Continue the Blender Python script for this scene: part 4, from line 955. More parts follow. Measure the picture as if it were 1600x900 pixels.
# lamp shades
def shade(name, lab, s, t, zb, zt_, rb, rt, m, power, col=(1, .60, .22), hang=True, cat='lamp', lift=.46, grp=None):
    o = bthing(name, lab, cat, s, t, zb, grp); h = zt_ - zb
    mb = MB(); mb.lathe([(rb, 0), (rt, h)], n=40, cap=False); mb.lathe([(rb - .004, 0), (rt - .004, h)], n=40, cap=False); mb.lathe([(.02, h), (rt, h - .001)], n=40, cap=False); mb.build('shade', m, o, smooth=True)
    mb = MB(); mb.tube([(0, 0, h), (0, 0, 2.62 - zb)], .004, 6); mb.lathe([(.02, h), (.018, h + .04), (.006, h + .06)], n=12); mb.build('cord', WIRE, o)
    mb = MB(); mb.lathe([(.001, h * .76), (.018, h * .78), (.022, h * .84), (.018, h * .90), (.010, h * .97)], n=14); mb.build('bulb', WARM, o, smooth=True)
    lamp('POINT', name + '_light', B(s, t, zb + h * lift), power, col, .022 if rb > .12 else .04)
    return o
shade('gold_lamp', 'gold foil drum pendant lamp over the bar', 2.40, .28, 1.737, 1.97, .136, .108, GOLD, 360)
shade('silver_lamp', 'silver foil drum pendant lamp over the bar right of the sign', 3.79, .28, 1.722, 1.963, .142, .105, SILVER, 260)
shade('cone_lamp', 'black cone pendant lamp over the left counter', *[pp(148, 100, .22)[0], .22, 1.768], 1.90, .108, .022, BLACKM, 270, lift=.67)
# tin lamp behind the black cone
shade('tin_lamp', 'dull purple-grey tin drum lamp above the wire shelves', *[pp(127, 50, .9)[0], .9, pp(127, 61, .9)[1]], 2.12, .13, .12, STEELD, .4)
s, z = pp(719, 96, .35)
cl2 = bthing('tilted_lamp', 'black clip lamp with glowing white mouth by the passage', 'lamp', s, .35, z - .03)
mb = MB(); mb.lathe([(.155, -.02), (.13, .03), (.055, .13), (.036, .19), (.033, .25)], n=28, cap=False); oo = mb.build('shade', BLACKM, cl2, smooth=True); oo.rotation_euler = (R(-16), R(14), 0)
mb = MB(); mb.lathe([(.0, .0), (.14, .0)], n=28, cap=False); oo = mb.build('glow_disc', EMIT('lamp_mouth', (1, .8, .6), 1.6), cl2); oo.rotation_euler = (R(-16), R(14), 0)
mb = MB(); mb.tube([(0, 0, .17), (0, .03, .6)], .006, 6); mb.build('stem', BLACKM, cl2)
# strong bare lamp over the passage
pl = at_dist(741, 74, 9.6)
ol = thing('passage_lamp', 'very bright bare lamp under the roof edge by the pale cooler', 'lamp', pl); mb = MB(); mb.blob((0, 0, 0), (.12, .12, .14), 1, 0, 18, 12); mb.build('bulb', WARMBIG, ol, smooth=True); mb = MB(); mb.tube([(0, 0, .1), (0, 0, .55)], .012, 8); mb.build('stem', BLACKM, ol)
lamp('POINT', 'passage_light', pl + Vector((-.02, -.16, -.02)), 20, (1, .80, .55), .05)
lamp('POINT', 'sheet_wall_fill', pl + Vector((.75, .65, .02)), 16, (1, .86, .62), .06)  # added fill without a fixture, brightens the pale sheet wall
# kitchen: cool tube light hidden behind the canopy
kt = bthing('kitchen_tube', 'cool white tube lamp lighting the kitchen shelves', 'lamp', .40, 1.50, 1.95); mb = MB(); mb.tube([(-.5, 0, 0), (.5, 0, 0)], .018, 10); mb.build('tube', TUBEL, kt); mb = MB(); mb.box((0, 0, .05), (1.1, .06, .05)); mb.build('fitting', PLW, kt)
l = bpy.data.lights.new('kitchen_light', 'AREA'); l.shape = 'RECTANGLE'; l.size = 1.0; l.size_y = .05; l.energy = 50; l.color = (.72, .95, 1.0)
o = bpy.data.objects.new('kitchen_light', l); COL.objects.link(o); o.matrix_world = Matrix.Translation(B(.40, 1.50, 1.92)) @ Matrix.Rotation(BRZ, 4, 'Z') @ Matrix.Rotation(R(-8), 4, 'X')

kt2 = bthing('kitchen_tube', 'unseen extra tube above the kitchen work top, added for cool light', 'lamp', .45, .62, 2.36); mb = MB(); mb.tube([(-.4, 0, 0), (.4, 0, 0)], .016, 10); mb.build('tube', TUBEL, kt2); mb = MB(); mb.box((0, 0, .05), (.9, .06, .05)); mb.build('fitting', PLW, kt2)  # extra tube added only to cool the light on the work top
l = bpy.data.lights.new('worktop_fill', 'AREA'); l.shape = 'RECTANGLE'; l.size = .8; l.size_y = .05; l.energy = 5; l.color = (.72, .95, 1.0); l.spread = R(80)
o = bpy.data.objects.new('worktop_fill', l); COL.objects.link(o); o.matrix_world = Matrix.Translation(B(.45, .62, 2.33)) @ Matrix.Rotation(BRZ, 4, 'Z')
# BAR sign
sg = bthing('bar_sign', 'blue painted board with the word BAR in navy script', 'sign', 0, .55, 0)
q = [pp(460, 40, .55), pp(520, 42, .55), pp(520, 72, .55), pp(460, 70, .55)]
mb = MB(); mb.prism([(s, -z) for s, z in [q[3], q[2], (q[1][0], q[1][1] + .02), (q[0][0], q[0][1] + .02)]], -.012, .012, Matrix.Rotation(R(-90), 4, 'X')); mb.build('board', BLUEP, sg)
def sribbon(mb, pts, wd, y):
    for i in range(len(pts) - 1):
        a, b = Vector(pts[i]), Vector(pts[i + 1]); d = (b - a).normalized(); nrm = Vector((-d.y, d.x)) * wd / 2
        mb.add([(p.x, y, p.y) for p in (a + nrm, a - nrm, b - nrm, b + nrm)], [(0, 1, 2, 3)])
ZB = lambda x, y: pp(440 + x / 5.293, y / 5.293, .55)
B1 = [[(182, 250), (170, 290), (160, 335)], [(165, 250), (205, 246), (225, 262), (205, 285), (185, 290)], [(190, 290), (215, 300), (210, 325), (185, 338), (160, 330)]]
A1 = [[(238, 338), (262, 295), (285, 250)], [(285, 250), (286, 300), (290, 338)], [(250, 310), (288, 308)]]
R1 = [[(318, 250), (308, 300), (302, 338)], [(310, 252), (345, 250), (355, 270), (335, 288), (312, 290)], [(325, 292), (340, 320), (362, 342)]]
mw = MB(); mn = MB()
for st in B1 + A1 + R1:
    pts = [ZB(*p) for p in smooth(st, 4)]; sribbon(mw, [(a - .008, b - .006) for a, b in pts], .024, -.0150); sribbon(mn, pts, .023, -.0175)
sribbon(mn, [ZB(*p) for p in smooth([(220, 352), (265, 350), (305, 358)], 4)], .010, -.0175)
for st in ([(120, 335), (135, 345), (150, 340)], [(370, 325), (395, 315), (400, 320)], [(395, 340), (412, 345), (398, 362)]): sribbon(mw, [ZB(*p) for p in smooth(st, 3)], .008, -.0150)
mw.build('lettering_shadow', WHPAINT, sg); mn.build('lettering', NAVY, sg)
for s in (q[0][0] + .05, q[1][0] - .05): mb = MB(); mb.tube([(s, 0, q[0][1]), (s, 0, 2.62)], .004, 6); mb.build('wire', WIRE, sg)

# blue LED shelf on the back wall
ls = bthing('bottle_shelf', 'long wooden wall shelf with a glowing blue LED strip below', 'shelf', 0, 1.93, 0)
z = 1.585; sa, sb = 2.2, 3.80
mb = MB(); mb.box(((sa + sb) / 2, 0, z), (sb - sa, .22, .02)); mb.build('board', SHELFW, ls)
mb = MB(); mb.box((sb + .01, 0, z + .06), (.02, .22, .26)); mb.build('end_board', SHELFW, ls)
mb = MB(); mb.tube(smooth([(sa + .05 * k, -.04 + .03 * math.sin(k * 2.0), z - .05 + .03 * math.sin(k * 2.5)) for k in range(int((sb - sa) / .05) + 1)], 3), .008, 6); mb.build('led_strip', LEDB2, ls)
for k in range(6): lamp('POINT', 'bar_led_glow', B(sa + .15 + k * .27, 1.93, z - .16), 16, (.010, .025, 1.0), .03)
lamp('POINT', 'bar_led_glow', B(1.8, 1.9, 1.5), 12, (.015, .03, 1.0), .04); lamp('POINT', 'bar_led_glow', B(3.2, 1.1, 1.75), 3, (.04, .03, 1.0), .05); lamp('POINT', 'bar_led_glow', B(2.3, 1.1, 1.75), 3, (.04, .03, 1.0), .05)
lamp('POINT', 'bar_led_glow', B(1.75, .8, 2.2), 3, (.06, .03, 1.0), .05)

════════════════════

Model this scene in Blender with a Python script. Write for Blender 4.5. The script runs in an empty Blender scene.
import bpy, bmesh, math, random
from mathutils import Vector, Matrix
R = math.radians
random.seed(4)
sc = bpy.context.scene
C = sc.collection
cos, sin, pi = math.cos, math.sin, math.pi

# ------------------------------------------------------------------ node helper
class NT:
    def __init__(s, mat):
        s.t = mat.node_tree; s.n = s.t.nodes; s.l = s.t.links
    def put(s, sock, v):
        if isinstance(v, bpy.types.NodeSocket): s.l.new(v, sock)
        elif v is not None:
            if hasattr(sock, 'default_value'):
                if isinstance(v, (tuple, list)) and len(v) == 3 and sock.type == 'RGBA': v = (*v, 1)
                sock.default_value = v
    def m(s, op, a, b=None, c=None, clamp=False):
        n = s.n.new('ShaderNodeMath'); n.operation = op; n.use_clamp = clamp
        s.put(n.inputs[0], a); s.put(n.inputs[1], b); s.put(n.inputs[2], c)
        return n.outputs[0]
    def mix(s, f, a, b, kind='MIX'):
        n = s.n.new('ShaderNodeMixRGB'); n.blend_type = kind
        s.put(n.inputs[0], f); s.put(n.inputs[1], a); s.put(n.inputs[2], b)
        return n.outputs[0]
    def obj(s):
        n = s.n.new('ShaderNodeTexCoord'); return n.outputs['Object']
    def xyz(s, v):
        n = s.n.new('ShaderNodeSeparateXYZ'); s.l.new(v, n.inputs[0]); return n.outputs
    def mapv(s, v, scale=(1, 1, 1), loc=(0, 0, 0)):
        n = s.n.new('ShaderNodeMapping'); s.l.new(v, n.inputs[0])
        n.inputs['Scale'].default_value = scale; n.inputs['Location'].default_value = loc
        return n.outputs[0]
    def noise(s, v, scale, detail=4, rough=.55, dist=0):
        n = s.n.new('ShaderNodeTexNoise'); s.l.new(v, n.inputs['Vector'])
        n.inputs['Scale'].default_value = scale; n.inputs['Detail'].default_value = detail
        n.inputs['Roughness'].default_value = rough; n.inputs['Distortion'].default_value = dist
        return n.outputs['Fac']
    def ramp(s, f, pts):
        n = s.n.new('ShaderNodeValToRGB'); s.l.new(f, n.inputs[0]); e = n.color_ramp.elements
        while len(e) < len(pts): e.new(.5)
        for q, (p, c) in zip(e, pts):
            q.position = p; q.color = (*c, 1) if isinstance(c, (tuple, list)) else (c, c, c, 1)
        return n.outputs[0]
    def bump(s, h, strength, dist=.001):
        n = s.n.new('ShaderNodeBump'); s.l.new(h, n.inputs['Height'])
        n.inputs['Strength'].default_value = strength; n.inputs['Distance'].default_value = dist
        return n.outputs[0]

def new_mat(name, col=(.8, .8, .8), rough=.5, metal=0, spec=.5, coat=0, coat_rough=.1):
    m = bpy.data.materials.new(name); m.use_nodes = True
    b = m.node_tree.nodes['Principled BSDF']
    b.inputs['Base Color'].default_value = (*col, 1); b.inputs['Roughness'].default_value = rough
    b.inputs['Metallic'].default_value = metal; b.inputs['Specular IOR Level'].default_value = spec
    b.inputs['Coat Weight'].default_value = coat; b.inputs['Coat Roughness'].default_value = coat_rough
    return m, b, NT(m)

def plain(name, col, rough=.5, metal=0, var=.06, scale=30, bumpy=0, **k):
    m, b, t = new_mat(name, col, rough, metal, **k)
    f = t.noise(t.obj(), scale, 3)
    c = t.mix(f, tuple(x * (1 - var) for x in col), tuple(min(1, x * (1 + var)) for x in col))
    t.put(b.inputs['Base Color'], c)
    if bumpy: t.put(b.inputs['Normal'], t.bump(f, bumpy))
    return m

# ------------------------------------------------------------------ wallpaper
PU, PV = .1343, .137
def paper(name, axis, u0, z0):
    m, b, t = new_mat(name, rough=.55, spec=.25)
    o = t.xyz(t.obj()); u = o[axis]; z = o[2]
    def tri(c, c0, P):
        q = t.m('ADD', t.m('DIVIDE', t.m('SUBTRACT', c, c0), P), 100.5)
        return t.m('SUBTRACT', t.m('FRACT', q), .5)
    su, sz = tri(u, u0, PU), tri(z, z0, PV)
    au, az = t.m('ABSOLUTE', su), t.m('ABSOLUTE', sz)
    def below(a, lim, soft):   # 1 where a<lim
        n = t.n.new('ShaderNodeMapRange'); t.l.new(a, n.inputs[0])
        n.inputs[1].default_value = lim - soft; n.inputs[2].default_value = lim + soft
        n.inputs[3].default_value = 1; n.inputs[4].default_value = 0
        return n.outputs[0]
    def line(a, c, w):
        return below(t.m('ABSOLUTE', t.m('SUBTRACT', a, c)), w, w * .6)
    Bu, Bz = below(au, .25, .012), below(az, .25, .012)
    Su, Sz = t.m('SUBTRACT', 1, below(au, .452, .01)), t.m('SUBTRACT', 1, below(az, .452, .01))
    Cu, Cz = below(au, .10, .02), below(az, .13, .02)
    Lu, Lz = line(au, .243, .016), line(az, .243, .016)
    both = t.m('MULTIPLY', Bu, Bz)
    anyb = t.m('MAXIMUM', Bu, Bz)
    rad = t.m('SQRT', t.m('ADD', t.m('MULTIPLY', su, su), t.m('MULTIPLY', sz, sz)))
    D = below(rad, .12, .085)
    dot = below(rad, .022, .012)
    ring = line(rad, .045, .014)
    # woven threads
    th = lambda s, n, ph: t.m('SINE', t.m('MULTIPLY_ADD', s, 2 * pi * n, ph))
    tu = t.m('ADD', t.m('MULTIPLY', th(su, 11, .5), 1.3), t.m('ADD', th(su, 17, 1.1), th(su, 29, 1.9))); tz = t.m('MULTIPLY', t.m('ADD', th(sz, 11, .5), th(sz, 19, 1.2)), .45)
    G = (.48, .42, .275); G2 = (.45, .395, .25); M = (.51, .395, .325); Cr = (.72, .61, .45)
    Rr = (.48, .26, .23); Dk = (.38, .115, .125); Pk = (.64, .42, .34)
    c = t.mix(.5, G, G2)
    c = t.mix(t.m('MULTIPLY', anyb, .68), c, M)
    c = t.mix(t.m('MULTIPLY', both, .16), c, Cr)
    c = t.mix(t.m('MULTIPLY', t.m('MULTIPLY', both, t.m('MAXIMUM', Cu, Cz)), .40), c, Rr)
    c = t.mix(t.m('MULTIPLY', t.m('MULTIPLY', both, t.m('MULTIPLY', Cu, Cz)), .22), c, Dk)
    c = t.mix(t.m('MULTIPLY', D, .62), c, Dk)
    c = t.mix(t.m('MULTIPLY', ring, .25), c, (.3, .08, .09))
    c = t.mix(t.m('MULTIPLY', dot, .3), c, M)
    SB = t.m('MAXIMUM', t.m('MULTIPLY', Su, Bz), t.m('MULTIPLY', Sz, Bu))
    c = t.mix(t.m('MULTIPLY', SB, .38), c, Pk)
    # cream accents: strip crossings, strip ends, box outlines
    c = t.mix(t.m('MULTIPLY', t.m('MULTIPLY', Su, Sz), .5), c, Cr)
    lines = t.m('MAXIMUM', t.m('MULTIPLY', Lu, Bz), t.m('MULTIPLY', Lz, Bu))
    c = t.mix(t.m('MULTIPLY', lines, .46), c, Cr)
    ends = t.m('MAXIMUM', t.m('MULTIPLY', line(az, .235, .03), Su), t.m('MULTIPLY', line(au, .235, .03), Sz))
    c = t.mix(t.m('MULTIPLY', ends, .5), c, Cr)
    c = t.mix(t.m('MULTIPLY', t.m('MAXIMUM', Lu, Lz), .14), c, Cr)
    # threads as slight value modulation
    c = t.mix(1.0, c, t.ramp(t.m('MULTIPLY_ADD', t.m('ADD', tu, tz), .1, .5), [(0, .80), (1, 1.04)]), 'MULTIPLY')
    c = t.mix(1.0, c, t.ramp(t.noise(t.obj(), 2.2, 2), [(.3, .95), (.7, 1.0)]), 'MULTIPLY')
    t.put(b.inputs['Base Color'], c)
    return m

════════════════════

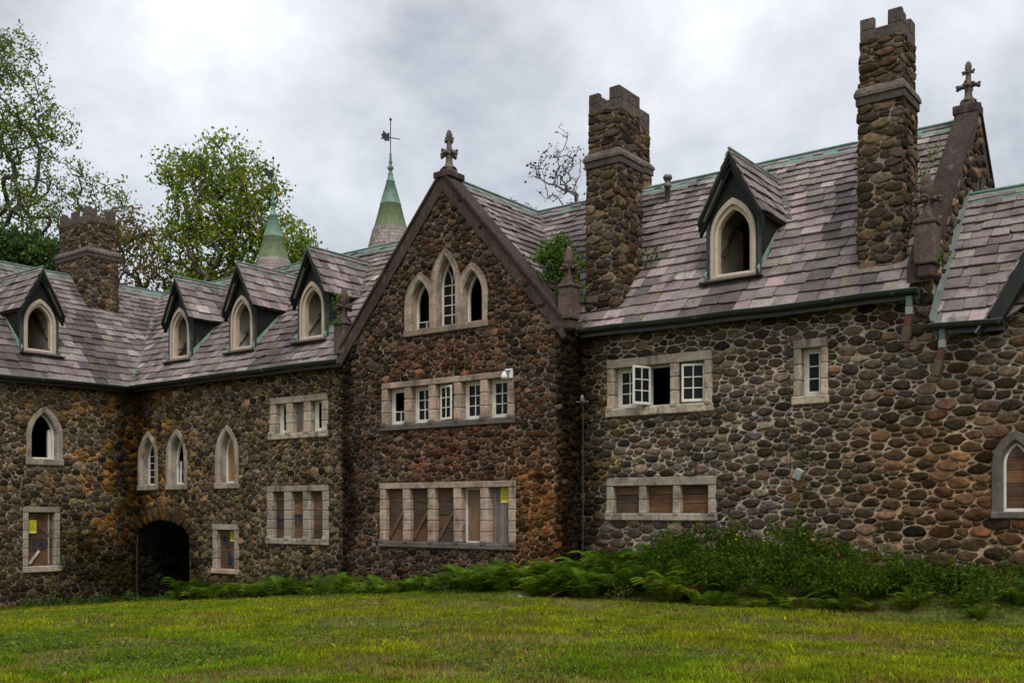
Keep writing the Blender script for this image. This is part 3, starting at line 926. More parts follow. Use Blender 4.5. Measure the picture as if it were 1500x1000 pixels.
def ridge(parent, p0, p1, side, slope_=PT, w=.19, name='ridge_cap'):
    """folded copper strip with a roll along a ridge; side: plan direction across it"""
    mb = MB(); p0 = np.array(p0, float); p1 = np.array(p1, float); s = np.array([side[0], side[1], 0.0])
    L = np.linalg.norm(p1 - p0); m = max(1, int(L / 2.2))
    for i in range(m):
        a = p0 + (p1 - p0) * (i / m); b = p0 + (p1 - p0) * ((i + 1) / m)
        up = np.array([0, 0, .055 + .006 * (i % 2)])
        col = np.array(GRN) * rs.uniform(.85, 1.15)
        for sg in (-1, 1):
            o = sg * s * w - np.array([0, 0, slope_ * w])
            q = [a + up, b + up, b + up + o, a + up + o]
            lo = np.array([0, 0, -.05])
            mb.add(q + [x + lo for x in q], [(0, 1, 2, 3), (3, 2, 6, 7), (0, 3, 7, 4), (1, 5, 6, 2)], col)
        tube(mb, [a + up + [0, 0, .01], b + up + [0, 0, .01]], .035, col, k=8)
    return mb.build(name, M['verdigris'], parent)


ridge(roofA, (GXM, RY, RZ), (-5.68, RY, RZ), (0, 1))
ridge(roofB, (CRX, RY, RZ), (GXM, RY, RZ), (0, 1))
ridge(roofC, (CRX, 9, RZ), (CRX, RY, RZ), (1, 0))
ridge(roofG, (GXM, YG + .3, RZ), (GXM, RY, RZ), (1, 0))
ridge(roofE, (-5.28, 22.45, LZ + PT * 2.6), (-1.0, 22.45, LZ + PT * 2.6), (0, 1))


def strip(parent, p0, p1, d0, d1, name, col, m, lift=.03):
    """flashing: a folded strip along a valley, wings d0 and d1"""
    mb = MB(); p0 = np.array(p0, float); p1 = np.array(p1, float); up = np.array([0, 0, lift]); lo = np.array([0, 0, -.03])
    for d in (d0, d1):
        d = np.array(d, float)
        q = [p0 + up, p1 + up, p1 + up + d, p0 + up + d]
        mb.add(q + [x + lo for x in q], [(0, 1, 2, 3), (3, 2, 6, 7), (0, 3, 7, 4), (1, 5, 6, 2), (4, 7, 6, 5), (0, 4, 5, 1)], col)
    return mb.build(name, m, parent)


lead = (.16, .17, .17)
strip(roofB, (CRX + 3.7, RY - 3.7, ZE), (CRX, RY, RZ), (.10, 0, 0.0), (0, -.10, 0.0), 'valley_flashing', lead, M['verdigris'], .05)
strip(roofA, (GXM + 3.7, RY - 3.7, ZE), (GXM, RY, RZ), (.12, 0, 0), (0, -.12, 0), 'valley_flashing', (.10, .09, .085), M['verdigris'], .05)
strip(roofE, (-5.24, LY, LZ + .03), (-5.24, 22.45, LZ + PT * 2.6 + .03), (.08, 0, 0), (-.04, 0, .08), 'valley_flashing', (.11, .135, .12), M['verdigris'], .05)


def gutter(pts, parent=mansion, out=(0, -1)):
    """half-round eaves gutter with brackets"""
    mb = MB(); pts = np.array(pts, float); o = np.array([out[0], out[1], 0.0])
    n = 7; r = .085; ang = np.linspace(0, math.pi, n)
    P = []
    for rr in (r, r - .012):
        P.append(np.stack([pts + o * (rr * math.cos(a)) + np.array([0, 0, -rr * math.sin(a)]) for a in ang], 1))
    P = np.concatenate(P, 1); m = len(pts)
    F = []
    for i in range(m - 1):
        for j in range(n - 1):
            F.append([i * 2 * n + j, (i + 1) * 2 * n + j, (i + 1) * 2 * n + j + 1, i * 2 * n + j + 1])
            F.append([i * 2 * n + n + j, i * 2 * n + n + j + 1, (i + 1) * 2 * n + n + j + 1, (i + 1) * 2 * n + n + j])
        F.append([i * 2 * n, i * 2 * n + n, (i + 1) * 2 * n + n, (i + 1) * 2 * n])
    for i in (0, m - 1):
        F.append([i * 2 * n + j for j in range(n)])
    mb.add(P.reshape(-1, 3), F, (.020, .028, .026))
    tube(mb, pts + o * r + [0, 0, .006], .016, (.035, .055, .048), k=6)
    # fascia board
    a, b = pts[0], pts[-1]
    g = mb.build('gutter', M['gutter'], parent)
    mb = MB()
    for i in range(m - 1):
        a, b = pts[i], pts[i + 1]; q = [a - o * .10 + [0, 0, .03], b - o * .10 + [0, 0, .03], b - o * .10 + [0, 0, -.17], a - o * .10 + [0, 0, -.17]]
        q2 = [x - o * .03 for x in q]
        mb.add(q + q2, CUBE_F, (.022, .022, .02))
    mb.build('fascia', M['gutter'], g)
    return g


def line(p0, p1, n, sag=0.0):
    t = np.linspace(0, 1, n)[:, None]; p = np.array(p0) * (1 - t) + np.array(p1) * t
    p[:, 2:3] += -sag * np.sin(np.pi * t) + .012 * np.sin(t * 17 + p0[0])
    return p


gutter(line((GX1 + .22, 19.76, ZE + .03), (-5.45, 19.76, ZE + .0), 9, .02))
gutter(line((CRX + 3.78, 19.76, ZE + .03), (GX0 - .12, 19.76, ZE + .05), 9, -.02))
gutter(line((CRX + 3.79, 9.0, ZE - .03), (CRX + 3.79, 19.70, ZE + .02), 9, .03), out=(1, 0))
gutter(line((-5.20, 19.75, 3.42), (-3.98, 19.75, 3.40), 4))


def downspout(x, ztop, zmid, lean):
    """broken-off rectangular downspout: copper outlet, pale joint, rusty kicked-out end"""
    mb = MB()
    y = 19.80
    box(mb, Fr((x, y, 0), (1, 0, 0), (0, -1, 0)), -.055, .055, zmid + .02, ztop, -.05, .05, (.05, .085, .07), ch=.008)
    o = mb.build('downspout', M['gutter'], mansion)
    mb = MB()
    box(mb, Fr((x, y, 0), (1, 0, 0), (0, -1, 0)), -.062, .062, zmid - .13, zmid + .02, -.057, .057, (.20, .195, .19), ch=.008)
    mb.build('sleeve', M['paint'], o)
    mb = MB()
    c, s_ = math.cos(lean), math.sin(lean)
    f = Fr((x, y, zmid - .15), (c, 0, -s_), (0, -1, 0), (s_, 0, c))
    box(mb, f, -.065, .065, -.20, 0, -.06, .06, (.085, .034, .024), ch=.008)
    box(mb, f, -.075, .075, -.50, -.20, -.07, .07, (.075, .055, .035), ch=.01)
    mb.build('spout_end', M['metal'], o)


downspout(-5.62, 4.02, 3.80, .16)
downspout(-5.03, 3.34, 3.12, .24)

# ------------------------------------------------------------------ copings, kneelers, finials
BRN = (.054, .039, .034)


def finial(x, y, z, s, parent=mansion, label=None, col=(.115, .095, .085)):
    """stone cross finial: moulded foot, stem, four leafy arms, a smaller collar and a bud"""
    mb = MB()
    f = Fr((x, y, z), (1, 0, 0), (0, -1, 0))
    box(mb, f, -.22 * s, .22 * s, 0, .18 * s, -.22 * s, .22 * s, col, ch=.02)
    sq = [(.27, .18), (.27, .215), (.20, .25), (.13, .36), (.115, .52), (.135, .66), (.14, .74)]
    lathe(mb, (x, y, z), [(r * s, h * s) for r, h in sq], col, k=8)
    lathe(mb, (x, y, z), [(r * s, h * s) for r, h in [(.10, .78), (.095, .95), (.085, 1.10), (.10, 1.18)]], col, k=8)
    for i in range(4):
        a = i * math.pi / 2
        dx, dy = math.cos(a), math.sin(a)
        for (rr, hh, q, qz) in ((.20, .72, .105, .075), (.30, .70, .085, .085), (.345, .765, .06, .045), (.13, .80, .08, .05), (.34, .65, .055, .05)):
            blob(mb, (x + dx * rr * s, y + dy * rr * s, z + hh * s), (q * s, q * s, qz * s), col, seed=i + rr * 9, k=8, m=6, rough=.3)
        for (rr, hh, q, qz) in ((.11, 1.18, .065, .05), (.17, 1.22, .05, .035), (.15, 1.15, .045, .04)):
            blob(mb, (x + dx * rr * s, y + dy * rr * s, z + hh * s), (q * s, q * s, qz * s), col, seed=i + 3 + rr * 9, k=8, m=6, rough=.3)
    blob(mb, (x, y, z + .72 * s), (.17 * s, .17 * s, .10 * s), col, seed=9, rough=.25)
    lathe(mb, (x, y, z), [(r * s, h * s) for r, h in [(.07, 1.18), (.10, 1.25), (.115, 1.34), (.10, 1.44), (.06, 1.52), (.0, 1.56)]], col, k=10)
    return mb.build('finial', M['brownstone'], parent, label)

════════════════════

- [Goal of the exercise]:
Among the entries above, locate the lines containing "Keep writing the" and "ridge(roofE, (-5.28, 22.45, LZ", and transcribe exactly those two lines and all lines between.

- [Response below]:
Keep writing the Blender script for this image. This is part 3, starting at line 926. More parts follow. Use Blender 4.5. Measure the picture as if it were 1500x1000 pixels.
def ridge(parent, p0, p1, side, slope_=PT, w=.19, name='ridge_cap'):
    """folded copper strip with a roll along a ridge; side: plan direction across it"""
    mb = MB(); p0 = np.array(p0, float); p1 = np.array(p1, float); s = np.array([side[0], side[1], 0.0])
    L = np.linalg.norm(p1 - p0); m = max(1, int(L / 2.2))
    for i in range(m):
        a = p0 + (p1 - p0) * (i / m); b = p0 + (p1 - p0) * ((i + 1) / m)
        up = np.array([0, 0, .055 + .006 * (i % 2)])
        col = np.array(GRN) * rs.uniform(.85, 1.15)
        for sg in (-1, 1):
            o = sg * s * w - np.array([0, 0, slope_ * w])
            q = [a + up, b + up, b + up + o, a + up + o]
            lo = np.array([0, 0, -.05])
            mb.add(q + [x + lo for x in q], [(0, 1, 2, 3), (3, 2, 6, 7), (0, 3, 7, 4), (1, 5, 6, 2)], col)
        tube(mb, [a + up + [0, 0, .01], b + up + [0, 0, .01]], .035, col, k=8)
    return mb.build(name, M['verdigris'], parent)


ridge(roofA, (GXM, RY, RZ), (-5.68, RY, RZ), (0, 1))
ridge(roofB, (CRX, RY, RZ), (GXM, RY, RZ), (0, 1))
ridge(roofC, (CRX, 9, RZ), (CRX, RY, RZ), (1, 0))
ridge(roofG, (GXM, YG + .3, RZ), (GXM, RY, RZ), (1, 0))
ridge(roofE, (-5.28, 22.45, LZ + PT * 2.6), (-1.0, 22.45, LZ + PT * 2.6), (0, 1))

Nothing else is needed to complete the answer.